═══ THE DATA ═══
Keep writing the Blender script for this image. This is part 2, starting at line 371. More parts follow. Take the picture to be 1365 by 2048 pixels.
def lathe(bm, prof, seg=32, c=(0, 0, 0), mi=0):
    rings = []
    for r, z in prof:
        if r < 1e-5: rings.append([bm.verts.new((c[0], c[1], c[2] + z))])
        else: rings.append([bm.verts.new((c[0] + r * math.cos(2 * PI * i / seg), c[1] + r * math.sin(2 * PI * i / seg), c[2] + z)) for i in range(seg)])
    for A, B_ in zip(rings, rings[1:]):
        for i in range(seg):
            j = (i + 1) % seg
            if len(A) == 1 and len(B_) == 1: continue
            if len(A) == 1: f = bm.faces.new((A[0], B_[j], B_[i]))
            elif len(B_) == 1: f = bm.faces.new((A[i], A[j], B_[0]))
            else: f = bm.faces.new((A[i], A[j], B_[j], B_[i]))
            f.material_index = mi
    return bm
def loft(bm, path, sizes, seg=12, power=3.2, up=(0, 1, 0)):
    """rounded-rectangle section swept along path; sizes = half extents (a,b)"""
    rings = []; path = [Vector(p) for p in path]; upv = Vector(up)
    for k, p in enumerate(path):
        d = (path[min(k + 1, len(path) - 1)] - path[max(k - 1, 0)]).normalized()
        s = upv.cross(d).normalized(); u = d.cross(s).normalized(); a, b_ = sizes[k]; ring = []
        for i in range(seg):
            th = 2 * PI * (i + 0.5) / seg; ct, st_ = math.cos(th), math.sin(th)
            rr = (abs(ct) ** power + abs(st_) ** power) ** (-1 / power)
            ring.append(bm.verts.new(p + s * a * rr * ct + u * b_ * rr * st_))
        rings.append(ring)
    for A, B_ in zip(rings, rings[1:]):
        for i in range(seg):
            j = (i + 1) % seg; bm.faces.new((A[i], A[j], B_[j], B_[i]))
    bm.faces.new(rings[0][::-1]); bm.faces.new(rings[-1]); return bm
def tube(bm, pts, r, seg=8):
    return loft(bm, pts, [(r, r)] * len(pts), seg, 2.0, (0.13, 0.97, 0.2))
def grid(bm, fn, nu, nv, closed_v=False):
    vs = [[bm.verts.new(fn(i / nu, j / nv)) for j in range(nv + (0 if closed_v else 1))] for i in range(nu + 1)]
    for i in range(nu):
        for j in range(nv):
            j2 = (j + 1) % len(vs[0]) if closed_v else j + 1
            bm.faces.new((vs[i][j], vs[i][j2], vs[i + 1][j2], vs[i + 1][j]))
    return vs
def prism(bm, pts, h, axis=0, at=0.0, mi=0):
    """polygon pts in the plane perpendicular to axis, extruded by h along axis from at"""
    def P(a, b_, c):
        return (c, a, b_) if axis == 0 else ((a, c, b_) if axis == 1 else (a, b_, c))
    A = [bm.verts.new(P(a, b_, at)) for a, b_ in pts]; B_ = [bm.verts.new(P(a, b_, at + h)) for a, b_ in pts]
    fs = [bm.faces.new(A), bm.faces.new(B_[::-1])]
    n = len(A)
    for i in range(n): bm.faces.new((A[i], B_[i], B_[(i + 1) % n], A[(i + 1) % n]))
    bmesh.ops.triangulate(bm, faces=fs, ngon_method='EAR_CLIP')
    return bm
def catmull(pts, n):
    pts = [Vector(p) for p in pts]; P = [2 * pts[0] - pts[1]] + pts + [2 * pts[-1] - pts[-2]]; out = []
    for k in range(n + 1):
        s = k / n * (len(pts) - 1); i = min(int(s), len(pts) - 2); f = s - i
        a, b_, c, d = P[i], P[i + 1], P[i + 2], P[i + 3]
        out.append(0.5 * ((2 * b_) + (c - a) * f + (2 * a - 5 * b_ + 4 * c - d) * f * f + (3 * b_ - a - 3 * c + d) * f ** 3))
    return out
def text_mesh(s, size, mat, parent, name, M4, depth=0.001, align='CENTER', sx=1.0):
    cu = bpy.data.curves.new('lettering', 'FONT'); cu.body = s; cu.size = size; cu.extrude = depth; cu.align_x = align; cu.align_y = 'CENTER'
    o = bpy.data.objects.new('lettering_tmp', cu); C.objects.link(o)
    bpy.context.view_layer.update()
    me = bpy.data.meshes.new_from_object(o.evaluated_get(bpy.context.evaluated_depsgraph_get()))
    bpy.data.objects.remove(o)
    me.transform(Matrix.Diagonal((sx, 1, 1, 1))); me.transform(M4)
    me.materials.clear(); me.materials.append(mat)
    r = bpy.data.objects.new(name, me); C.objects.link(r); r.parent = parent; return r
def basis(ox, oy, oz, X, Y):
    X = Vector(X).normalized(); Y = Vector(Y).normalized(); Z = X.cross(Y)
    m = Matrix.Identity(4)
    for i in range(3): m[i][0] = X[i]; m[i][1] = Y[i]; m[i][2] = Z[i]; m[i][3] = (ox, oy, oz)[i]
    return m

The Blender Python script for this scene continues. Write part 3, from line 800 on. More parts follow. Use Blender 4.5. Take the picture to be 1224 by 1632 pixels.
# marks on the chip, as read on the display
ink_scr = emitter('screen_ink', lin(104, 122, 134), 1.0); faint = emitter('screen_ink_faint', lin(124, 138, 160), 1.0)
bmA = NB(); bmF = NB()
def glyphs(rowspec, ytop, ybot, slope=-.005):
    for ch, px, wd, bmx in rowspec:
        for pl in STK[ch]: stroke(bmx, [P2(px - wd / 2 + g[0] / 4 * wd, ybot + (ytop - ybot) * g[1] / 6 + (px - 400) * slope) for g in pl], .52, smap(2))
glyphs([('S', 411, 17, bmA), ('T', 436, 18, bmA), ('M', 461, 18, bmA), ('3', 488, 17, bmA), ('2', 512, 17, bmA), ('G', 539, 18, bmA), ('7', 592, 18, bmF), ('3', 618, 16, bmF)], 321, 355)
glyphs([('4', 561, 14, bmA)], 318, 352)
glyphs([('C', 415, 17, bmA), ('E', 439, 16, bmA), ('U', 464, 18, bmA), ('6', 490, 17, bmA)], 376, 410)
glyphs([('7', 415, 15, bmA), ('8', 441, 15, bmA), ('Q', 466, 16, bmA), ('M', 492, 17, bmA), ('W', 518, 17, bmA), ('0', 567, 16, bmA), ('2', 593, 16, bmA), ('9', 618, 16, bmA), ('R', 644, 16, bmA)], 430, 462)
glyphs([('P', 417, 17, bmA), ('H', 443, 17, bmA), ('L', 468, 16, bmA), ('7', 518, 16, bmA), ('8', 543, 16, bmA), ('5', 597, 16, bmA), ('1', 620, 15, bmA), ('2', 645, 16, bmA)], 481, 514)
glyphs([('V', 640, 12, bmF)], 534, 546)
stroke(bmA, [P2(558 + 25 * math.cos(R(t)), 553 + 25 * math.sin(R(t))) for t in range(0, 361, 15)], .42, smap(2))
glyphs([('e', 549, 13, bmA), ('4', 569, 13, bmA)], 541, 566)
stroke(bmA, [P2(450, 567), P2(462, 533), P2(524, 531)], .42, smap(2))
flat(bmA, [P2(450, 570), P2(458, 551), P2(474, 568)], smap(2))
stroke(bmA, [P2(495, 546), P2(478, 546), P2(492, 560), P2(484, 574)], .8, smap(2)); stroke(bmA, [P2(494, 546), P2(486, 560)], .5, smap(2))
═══
* [WHAT YOU WILL DO] Repeat the material word for word, in full.

* [OUTPUT]
Keep writing the Blender script for this image. This is part 2, starting at line 371. More parts follow. Take the picture to be 1365 by 2048 pixels.
def lathe(bm, prof, seg=32, c=(0, 0, 0), mi=0):
    rings = []
    for r, z in prof:
        if r < 1e-5: rings.append([bm.verts.new((c[0], c[1], c[2] + z))])
        else: rings.append([bm.verts.new((c[0] + r * math.cos(2 * PI * i / seg), c[1] + r * math.sin(2 * PI * i / seg), c[2] + z)) for i in range(seg)])
    for A, B_ in zip(rings, rings[1:]):
        for i in range(seg):
            j = (i + 1) % seg
            if len(A) == 1 and len(B_) == 1: continue
            if len(A) == 1: f = bm.faces.new((A[0], B_[j], B_[i]))
            elif len(B_) == 1: f = bm.faces.new((A[i], A[j], B_[0]))
            else: f = bm.faces.new((A[i], A[j], B_[j], B_[i]))
            f.material_index = mi
    return bm
def loft(bm, path, sizes, seg=12, power=3.2, up=(0, 1, 0)):
    """rounded-rectangle section swept along path; sizes = half extents (a,b)"""
    rings = []; path = [Vector(p) for p in path]; upv = Vector(up)
    for k, p in enumerate(path):
        d = (path[min(k + 1, len(path) - 1)] - path[max(k - 1, 0)]).normalized()
        s = upv.cross(d).normalized(); u = d.cross(s).normalized(); a, b_ = sizes[k]; ring = []
        for i in range(seg):
            th = 2 * PI * (i + 0.5) / seg; ct, st_ = math.cos(th), math.sin(th)
            rr = (abs(ct) ** power + abs(st_) ** power) ** (-1 / power)
            ring.append(bm.verts.new(p + s * a * rr * ct + u * b_ * rr * st_))
        rings.append(ring)
    for A, B_ in zip(rings, rings[1:]):
        for i in range(seg):
            j = (i + 1) % seg; bm.faces.new((A[i], A[j], B_[j], B_[i]))
    bm.faces.new(rings[0][::-1]); bm.faces.new(rings[-1]); return bm
def tube(bm, pts, r, seg=8):
    return loft(bm, pts, [(r, r)] * len(pts), seg, 2.0, (0.13, 0.97, 0.2))
def grid(bm, fn, nu, nv, closed_v=False):
    vs = [[bm.verts.new(fn(i / nu, j / nv)) for j in range(nv + (0 if closed_v else 1))] for i in range(nu + 1)]
    for i in range(nu):
        for j in range(nv):
            j2 = (j + 1) % len(vs[0]) if closed_v else j + 1
            bm.faces.new((vs[i][j], vs[i][j2], vs[i + 1][j2], vs[i + 1][j]))
    return vs
def prism(bm, pts, h, axis=0, at=0.0, mi=0):
    """polygon pts in the plane perpendicular to axis, extruded by h along axis from at"""
    def P(a, b_, c):
        return (c, a, b_) if axis == 0 else ((a, c, b_) if axis == 1 else (a, b_, c))
    A = [bm.verts.new(P(a, b_, at)) for a, b_ in pts]; B_ = [bm.verts.new(P(a, b_, at + h)) for a, b_ in pts]
    fs = [bm.faces.new(A), bm.faces.new(B_[::-1])]
    n = len(A)
    for i in range(n): bm.faces.new((A[i], B_[i], B_[(i + 1) % n], A[(i + 1) % n]))
    bmesh.ops.triangulate(bm, faces=fs, ngon_method='EAR_CLIP')
    return bm
def catmull(pts, n):
    pts = [Vector(p) for p in pts]; P = [2 * pts[0] - pts[1]] + pts + [2 * pts[-1] - pts[-2]]; out = []
    for k in range(n + 1):
        s = k / n * (len(pts) - 1); i = min(int(s), len(pts) - 2); f = s - i
        a, b_, c, d = P[i], P[i + 1], P[i + 2], P[i + 3]
        out.append(0.5 * ((2 * b_) + (c - a) * f + (2 * a - 5 * b_ + 4 * c - d) * f * f + (3 * b_ - a - 3 * c + d) * f ** 3))
    return out
def text_mesh(s, size, mat, parent, name, M4, depth=0.001, align='CENTER', sx=1.0):
    cu = bpy.data.curves.new('lettering', 'FONT'); cu.body = s; cu.size = size; cu.extrude = depth; cu.align_x = align; cu.align_y = 'CENTER'
    o = bpy.data.objects.new('lettering_tmp', cu); C.objects.link(o)
    bpy.context.view_layer.update()
    me = bpy.data.meshes.new_from_object(o.evaluated_get(bpy.context.evaluated_depsgraph_get()))
    bpy.data.objects.remove(o)
    me.transform(Matrix.Diagonal((sx, 1, 1, 1))); me.transform(M4)
    me.materials.clear(); me.materials.append(mat)
    r = bpy.data.objects.new(name, me); C.objects.link(r); r.parent = parent; return r
def basis(ox, oy, oz, X, Y):
    X = Vector(X).normalized(); Y = Vector(Y).normalized(); Z = X.cross(Y)
    m = Matrix.Identity(4)
    for i in range(3): m[i][0] = X[i]; m[i][1] = Y[i]; m[i][2] = Z[i]; m[i][3] = (ox, oy, oz)[i]
    return m

The Blender Python script for this scene continues. Write part 3, from line 800 on. More parts follow. Use Blender 4.5. Take the picture to be 1224 by 1632 pixels.
# marks on the chip, as read on the display
ink_scr = emitter('screen_ink', lin(104, 122, 134), 1.0); faint = emitter('screen_ink_faint', lin(124, 138, 160), 1.0)
bmA = NB(); bmF = NB()
def glyphs(rowspec, ytop, ybot, slope=-.005):
    for ch, px, wd, bmx in rowspec:
        for pl in STK[ch]: stroke(bmx, [P2(px - wd / 2 + g[0] / 4 * wd, ybot + (ytop - ybot) * g[1] / 6 + (px - 400) * slope) for g in pl], .52, smap(2))
glyphs([('S', 411, 17, bmA), ('T', 436, 18, bmA), ('M', 461, 18, bmA), ('3', 488, 17, bmA), ('2', 512, 17, bmA), ('G', 539, 18, bmA), ('7', 592, 18, bmF), ('3', 618, 16, bmF)], 321, 355)
glyphs([('4', 561, 14, bmA)], 318, 352)
glyphs([('C', 415, 17, bmA), ('E', 439, 16, bmA), ('U', 464, 18, bmA), ('6', 490, 17, bmA)], 376, 410)
glyphs([('7', 415, 15, bmA), ('8', 441, 15, bmA), ('Q', 466, 16, bmA), ('M', 492, 17, bmA), ('W', 518, 17, bmA), ('0', 567, 16, bmA), ('2', 593, 16, bmA), ('9', 618, 16, bmA), ('R', 644, 16, bmA)], 430, 462)
glyphs([('P', 417, 17, bmA), ('H', 443, 17, bmA), ('L', 468, 16, bmA), ('7', 518, 16, bmA), ('8', 543, 16, bmA), ('5', 597, 16, bmA), ('1', 620, 15, bmA), ('2', 645, 16, bmA)], 481, 514)
glyphs([('V', 640, 12, bmF)], 534, 546)
stroke(bmA, [P2(558 + 25 * math.cos(R(t)), 553 + 25 * math.sin(R(t))) for t in range(0, 361, 15)], .42, smap(2))
glyphs([('e', 549, 13, bmA), ('4', 569, 13, bmA)], 541, 566)
stroke(bmA, [P2(450, 567), P2(462, 533), P2(524, 531)], .42, smap(2))
flat(bmA, [P2(450, 570), P2(458, 551), P2(474, 568)], smap(2))
stroke(bmA, [P2(495, 546), P2(478, 546), P2(492, 560), P2(484, 574)], .8, smap(2)); stroke(bmA, [P2(494, 546), P2(486, 560)], .5, smap(2))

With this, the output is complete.